◆ **Task statement**: Extract from the listing each line in which the word "array" appears.

::::::

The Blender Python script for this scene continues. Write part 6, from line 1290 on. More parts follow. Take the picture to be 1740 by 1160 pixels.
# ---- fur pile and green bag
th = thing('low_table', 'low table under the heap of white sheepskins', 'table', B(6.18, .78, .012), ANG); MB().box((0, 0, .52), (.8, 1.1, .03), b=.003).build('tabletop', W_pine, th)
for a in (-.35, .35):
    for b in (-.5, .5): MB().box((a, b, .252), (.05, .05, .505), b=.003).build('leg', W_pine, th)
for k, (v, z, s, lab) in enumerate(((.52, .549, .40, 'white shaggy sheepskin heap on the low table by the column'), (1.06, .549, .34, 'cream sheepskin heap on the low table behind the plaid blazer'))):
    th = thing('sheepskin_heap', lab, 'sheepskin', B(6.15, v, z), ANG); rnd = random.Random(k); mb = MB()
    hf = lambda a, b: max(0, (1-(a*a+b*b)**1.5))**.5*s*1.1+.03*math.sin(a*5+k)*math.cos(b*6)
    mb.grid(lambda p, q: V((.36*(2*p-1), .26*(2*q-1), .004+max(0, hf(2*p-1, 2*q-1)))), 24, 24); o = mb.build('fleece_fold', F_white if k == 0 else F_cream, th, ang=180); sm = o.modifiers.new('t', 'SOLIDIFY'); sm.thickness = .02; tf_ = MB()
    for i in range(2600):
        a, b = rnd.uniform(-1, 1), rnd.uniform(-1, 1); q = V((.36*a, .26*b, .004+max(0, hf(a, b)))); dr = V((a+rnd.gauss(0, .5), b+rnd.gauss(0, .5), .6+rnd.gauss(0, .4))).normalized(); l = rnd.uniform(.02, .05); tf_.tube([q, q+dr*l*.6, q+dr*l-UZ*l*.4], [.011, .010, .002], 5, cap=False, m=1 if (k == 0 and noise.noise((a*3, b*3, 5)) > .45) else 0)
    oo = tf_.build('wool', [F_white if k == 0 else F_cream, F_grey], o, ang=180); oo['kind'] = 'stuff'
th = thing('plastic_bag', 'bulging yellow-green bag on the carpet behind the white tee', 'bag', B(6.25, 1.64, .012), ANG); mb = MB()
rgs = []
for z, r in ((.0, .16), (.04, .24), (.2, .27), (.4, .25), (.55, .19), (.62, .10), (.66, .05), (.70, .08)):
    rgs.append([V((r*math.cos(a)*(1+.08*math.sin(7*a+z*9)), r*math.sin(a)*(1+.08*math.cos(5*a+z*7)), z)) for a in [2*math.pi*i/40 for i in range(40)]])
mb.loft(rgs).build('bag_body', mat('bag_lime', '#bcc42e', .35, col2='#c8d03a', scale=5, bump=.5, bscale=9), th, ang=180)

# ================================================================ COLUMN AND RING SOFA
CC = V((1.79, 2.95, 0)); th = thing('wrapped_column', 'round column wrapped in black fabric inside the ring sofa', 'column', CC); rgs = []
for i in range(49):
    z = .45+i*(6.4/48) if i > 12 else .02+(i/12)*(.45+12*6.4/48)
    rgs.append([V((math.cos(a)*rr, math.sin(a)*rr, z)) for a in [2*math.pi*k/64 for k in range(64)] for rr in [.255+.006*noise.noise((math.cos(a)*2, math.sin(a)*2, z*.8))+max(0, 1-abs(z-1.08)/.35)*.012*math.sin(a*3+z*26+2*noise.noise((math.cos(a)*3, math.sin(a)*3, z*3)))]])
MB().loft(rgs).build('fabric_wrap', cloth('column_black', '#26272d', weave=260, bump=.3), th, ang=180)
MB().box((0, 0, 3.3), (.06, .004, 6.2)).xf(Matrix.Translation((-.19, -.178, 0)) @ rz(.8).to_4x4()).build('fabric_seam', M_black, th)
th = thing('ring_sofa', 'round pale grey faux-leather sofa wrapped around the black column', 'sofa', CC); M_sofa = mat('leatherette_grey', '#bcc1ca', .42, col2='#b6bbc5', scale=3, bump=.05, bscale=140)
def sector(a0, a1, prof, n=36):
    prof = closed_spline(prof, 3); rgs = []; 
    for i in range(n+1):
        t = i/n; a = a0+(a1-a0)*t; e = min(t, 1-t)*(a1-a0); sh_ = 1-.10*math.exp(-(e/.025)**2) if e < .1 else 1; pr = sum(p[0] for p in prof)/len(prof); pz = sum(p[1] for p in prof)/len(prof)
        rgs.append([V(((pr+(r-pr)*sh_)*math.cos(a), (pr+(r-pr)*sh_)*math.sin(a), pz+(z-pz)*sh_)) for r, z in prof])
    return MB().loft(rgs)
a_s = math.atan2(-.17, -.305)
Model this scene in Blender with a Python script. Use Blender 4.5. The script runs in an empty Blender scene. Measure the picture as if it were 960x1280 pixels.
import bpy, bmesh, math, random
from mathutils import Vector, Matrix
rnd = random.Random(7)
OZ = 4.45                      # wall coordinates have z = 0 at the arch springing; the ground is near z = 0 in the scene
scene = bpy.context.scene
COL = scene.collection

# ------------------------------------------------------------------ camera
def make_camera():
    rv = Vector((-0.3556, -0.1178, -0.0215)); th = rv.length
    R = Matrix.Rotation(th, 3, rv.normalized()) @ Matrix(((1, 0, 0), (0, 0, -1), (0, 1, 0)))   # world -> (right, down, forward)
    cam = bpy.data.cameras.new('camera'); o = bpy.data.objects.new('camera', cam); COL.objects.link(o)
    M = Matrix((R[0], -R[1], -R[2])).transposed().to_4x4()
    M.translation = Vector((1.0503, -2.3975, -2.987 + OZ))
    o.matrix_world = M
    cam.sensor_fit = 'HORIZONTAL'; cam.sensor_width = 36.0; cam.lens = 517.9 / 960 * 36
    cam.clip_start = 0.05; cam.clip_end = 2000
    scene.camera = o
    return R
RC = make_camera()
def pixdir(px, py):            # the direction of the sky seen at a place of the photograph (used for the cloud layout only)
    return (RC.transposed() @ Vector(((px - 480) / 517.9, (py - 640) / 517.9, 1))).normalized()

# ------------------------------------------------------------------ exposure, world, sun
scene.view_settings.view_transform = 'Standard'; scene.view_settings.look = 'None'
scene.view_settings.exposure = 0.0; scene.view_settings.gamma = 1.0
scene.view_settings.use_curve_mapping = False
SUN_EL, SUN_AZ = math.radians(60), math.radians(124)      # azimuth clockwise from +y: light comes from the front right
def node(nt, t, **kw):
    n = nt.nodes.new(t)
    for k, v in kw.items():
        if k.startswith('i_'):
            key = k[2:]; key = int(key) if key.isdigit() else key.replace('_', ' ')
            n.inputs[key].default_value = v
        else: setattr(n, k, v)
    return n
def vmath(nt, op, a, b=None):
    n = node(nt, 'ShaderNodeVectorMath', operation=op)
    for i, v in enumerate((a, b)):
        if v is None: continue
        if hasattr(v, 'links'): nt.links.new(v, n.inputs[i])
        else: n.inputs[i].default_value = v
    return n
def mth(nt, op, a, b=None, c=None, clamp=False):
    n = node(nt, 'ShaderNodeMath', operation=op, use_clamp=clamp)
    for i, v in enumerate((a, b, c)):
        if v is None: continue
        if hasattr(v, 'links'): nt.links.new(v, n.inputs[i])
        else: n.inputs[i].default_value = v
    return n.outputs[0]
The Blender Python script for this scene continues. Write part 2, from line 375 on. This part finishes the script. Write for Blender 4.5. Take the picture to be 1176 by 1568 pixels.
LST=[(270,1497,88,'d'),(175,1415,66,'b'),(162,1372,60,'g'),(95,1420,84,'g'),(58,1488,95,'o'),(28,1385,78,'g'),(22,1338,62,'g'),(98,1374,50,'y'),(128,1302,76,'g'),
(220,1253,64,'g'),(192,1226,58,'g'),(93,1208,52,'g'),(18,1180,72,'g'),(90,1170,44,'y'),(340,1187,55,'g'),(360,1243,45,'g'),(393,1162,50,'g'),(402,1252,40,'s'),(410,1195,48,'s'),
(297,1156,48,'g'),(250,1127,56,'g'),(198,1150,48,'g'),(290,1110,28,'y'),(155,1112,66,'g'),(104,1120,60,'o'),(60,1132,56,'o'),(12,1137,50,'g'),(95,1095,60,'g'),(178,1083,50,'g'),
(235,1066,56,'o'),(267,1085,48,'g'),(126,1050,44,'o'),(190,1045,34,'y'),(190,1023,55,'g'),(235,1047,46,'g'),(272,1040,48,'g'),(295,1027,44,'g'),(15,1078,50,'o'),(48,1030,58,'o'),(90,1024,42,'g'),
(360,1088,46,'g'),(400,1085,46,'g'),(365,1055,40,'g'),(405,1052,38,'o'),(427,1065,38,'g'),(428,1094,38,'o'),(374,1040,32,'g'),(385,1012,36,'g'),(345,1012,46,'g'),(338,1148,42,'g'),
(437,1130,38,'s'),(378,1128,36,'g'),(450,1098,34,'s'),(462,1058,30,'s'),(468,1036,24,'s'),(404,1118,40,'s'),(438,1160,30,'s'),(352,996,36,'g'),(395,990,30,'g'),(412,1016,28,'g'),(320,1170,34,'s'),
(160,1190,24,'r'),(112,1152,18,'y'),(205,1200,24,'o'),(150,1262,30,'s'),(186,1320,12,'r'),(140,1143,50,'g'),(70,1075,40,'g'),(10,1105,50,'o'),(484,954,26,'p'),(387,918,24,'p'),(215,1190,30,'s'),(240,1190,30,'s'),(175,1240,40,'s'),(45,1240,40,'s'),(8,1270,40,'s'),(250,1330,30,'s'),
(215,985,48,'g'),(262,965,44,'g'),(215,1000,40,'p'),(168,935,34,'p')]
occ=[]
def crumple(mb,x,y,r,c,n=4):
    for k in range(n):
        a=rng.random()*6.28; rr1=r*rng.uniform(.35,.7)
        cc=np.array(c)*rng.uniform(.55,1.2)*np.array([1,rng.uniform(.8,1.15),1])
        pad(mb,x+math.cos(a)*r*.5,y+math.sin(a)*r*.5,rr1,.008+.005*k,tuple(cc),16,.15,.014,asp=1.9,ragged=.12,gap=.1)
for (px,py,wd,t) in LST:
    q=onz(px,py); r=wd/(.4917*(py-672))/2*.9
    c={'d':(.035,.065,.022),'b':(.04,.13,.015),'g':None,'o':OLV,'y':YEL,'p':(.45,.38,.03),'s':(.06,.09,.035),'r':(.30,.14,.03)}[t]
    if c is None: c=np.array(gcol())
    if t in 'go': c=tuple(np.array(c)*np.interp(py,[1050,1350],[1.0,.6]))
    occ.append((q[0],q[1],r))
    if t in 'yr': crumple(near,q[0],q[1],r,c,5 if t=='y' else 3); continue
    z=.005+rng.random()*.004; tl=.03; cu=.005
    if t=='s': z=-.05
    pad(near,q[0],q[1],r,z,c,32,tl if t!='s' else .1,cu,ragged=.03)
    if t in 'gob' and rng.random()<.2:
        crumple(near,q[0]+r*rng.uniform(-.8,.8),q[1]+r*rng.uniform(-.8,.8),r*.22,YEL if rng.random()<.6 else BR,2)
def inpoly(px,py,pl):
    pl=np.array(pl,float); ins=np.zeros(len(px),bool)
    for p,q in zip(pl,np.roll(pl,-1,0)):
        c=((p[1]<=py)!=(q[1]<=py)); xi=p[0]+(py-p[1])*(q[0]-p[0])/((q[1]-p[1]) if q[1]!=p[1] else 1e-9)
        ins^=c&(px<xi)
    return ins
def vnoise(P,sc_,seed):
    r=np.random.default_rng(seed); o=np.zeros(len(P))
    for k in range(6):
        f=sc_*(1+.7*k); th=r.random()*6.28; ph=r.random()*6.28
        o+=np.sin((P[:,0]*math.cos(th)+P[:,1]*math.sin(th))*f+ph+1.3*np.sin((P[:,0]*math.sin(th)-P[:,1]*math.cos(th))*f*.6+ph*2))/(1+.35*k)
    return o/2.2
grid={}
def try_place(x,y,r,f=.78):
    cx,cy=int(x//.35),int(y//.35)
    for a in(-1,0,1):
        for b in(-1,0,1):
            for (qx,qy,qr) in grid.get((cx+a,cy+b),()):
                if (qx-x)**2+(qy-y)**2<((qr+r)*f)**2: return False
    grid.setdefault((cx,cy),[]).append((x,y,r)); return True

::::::

◆ **Exercise answer**:
        cc=np.array(c)*rng.uniform(.55,1.2)*np.array([1,rng.uniform(.8,1.15),1])
    if c is None: c=np.array(gcol())
    if t in 'go': c=tuple(np.array(c)*np.interp(py,[1050,1350],[1.0,.6]))
    pl=np.array(pl,float); ins=np.zeros(len(px),bool)